# Start of Provided entries

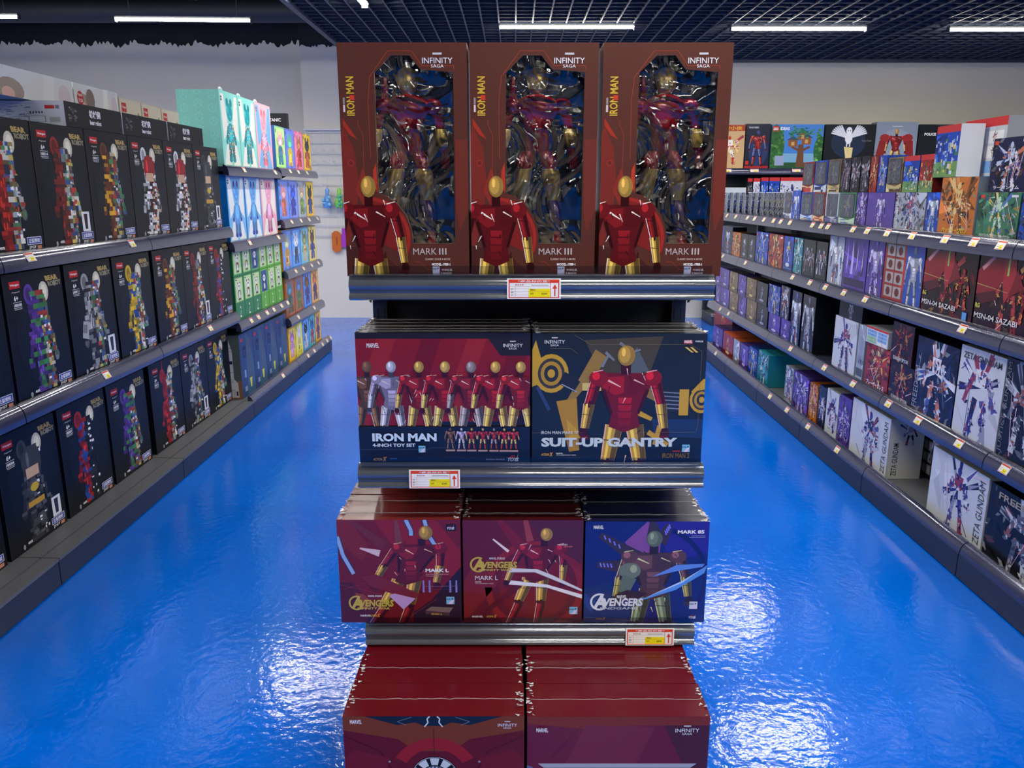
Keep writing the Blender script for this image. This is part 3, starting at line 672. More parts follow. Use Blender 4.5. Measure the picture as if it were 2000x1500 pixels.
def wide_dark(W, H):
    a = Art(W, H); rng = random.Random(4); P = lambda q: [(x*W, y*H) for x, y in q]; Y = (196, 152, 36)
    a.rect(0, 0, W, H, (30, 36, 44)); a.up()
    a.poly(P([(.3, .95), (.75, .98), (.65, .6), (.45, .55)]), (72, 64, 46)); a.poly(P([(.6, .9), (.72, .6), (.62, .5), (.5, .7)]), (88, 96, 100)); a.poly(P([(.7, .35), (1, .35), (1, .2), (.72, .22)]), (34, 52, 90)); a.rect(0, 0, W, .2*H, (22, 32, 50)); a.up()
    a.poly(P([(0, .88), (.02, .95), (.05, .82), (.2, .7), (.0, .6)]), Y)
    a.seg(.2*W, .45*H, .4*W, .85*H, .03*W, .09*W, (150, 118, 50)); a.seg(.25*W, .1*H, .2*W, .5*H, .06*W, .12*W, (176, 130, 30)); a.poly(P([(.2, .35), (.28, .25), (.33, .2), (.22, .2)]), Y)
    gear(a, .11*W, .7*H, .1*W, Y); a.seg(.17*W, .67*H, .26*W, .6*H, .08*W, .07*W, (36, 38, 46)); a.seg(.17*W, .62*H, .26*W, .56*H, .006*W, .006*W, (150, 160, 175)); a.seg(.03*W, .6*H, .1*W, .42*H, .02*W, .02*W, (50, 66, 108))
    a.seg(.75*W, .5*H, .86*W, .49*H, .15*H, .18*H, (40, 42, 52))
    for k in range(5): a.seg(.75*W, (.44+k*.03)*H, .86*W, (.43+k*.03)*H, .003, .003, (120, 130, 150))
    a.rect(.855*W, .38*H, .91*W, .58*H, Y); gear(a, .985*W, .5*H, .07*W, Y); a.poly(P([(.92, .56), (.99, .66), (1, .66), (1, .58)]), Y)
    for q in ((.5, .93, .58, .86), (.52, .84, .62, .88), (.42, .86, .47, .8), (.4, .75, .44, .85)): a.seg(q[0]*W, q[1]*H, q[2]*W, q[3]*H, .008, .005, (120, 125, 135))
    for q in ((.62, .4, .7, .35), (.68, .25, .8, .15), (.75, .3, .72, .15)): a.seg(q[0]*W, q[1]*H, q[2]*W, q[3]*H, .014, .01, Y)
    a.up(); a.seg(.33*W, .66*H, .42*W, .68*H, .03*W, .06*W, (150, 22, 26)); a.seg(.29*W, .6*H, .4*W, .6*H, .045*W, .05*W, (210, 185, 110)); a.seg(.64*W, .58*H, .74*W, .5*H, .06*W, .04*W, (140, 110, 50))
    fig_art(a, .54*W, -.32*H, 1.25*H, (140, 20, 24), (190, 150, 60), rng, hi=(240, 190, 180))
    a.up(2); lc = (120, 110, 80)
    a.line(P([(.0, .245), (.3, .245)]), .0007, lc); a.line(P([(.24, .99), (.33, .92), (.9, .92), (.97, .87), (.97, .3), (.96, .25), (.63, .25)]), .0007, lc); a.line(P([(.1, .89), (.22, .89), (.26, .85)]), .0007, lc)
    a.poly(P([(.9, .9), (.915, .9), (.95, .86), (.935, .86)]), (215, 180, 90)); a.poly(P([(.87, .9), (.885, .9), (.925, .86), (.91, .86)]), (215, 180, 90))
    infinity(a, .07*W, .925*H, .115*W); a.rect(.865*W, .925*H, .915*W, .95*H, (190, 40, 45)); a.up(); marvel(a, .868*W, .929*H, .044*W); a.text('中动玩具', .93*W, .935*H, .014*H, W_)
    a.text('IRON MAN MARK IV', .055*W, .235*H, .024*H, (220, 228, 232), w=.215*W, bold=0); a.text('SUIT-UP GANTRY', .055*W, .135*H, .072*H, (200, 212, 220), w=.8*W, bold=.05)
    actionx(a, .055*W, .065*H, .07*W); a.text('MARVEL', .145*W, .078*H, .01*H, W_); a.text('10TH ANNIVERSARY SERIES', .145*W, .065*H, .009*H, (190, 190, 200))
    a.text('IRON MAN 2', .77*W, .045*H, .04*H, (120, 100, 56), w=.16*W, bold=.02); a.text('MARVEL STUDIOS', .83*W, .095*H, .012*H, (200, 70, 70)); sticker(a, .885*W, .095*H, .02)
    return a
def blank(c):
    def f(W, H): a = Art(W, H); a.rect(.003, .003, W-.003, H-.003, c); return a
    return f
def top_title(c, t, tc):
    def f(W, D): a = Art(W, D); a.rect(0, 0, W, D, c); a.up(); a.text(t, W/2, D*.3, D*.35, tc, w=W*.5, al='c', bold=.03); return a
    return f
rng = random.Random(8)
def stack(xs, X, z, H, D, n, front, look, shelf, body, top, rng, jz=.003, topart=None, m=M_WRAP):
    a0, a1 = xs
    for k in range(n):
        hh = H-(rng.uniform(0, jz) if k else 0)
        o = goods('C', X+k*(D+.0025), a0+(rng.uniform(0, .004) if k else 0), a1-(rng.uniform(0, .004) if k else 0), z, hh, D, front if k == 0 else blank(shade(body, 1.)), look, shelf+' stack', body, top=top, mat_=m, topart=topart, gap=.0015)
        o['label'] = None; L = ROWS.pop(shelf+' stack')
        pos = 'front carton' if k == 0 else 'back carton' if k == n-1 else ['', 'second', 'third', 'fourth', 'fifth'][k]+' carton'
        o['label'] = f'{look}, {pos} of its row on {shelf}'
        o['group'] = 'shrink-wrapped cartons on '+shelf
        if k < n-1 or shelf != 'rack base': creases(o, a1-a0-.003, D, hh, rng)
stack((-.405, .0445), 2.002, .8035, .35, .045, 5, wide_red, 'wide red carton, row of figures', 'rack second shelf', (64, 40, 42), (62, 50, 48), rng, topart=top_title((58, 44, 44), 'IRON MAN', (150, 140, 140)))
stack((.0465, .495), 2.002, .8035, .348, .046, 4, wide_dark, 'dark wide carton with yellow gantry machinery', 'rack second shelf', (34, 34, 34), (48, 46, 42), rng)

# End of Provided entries
# Start of Provided entries

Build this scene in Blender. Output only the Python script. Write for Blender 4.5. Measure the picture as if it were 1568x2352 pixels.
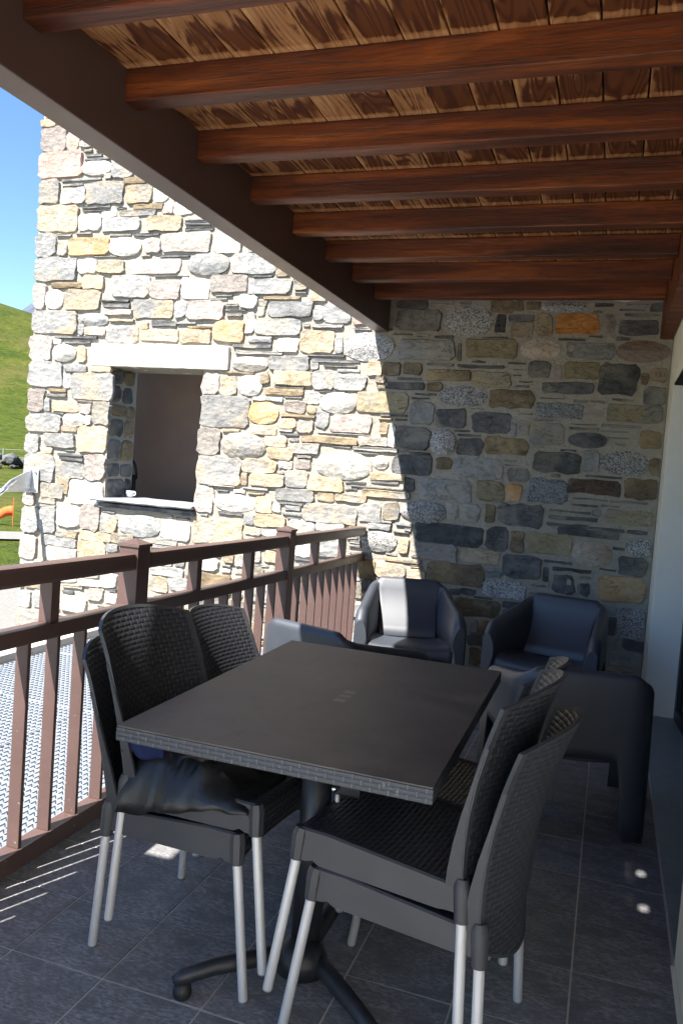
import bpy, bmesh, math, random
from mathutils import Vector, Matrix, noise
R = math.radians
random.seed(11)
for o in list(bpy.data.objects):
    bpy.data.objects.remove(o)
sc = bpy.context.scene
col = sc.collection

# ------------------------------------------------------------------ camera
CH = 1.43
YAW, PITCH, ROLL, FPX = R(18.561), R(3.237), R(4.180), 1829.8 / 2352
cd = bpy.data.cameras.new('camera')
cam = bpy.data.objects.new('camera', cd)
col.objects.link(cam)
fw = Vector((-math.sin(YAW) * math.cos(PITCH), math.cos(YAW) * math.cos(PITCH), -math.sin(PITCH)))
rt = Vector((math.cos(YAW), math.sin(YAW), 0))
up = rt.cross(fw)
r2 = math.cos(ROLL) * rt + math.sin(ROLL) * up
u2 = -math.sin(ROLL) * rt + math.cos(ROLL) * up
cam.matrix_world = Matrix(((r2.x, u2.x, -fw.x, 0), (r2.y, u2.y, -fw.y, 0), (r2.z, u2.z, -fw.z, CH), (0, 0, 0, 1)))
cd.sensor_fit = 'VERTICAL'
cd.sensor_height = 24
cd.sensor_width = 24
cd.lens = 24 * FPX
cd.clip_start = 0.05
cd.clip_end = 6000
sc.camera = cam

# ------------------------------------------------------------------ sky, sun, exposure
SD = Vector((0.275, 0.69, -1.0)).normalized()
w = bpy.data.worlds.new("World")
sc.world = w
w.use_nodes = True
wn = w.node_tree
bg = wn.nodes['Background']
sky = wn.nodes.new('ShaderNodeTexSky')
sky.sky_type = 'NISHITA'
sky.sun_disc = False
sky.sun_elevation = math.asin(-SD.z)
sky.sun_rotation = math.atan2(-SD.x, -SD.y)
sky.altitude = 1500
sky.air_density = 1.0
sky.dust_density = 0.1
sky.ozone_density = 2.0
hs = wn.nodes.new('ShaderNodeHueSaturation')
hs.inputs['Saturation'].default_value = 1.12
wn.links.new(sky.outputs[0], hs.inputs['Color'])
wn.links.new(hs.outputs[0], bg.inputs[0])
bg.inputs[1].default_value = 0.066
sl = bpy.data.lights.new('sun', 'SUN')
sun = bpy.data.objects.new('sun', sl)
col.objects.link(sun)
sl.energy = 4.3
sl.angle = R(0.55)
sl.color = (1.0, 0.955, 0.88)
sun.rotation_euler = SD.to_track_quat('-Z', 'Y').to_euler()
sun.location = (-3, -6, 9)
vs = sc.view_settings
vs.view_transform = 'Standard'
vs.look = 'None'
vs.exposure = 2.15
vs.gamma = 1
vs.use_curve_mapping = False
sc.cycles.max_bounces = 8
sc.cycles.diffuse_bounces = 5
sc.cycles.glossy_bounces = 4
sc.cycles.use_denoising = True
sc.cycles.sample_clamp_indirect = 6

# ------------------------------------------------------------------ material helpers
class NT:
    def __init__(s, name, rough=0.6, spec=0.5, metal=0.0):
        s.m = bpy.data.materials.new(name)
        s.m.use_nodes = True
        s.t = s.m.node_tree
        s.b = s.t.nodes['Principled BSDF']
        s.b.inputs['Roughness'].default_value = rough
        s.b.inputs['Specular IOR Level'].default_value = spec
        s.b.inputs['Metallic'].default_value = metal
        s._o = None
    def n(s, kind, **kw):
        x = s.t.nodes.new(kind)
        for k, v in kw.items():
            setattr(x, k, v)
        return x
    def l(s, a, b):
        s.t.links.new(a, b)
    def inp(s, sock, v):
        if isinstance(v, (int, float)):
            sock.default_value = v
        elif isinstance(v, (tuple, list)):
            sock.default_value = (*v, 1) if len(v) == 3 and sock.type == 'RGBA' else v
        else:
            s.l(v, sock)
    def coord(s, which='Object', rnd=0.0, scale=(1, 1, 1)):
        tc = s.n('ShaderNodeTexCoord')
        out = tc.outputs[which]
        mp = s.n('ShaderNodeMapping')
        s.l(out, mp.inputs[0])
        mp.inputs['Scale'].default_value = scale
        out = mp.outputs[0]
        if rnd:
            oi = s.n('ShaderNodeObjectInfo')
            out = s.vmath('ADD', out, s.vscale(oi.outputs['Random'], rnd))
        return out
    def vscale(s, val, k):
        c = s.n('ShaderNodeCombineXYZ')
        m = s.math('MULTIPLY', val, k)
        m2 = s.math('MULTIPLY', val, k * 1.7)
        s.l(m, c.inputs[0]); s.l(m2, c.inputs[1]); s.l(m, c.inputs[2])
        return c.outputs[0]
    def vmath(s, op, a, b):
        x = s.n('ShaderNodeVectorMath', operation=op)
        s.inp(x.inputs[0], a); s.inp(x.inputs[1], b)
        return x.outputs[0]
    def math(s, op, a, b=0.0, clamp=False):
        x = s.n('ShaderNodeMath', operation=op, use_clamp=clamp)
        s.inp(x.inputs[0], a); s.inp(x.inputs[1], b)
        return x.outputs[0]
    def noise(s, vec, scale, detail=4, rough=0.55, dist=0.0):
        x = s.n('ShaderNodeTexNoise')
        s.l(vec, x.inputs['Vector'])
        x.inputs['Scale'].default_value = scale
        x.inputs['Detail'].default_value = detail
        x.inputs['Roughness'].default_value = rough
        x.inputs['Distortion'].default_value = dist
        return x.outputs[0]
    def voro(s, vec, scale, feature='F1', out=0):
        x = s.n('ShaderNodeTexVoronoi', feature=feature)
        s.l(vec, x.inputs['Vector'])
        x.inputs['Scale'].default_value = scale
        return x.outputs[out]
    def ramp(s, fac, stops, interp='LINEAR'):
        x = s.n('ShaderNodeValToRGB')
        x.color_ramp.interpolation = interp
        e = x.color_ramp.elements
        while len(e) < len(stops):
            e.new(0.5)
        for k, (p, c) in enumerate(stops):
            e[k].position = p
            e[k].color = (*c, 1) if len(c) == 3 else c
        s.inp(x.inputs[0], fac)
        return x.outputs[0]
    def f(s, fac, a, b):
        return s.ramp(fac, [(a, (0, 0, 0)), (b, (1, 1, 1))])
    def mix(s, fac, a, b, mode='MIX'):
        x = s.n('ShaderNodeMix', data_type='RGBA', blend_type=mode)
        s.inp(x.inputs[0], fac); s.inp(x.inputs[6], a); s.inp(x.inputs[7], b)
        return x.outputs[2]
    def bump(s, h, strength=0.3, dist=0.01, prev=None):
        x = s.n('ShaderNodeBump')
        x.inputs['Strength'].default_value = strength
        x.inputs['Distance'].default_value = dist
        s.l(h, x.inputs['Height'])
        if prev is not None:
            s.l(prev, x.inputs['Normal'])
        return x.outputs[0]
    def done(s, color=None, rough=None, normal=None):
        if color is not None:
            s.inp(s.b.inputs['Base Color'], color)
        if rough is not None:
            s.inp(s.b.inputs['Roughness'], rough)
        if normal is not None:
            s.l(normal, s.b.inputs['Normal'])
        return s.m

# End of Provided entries

(What you are asked to do) Repeat only the lines running from "Build this scene" to "sc.camera = cam", ends included, and leave the pictures out.

(Exercise response)
Build this scene in Blender. Output only the Python script. Write for Blender 4.5. Measure the picture as if it were 1568x2352 pixels.
import bpy, bmesh, math, random
from mathutils import Vector, Matrix, noise
R = math.radians
random.seed(11)
for o in list(bpy.data.objects):
    bpy.data.objects.remove(o)
sc = bpy.context.scene
col = sc.collection

# ------------------------------------------------------------------ camera
CH = 1.43
YAW, PITCH, ROLL, FPX = R(18.561), R(3.237), R(4.180), 1829.8 / 2352
cd = bpy.data.cameras.new('camera')
cam = bpy.data.objects.new('camera', cd)
col.objects.link(cam)
fw = Vector((-math.sin(YAW) * math.cos(PITCH), math.cos(YAW) * math.cos(PITCH), -math.sin(PITCH)))
rt = Vector((math.cos(YAW), math.sin(YAW), 0))
up = rt.cross(fw)
r2 = math.cos(ROLL) * rt + math.sin(ROLL) * up
u2 = -math.sin(ROLL) * rt + math.cos(ROLL) * up
cam.matrix_world = Matrix(((r2.x, u2.x, -fw.x, 0), (r2.y, u2.y, -fw.y, 0), (r2.z, u2.z, -fw.z, CH), (0, 0, 0, 1)))
cd.sensor_fit = 'VERTICAL'
cd.sensor_height = 24
cd.sensor_width = 24
cd.lens = 24 * FPX
cd.clip_start = 0.05
cd.clip_end = 6000
sc.camera = cam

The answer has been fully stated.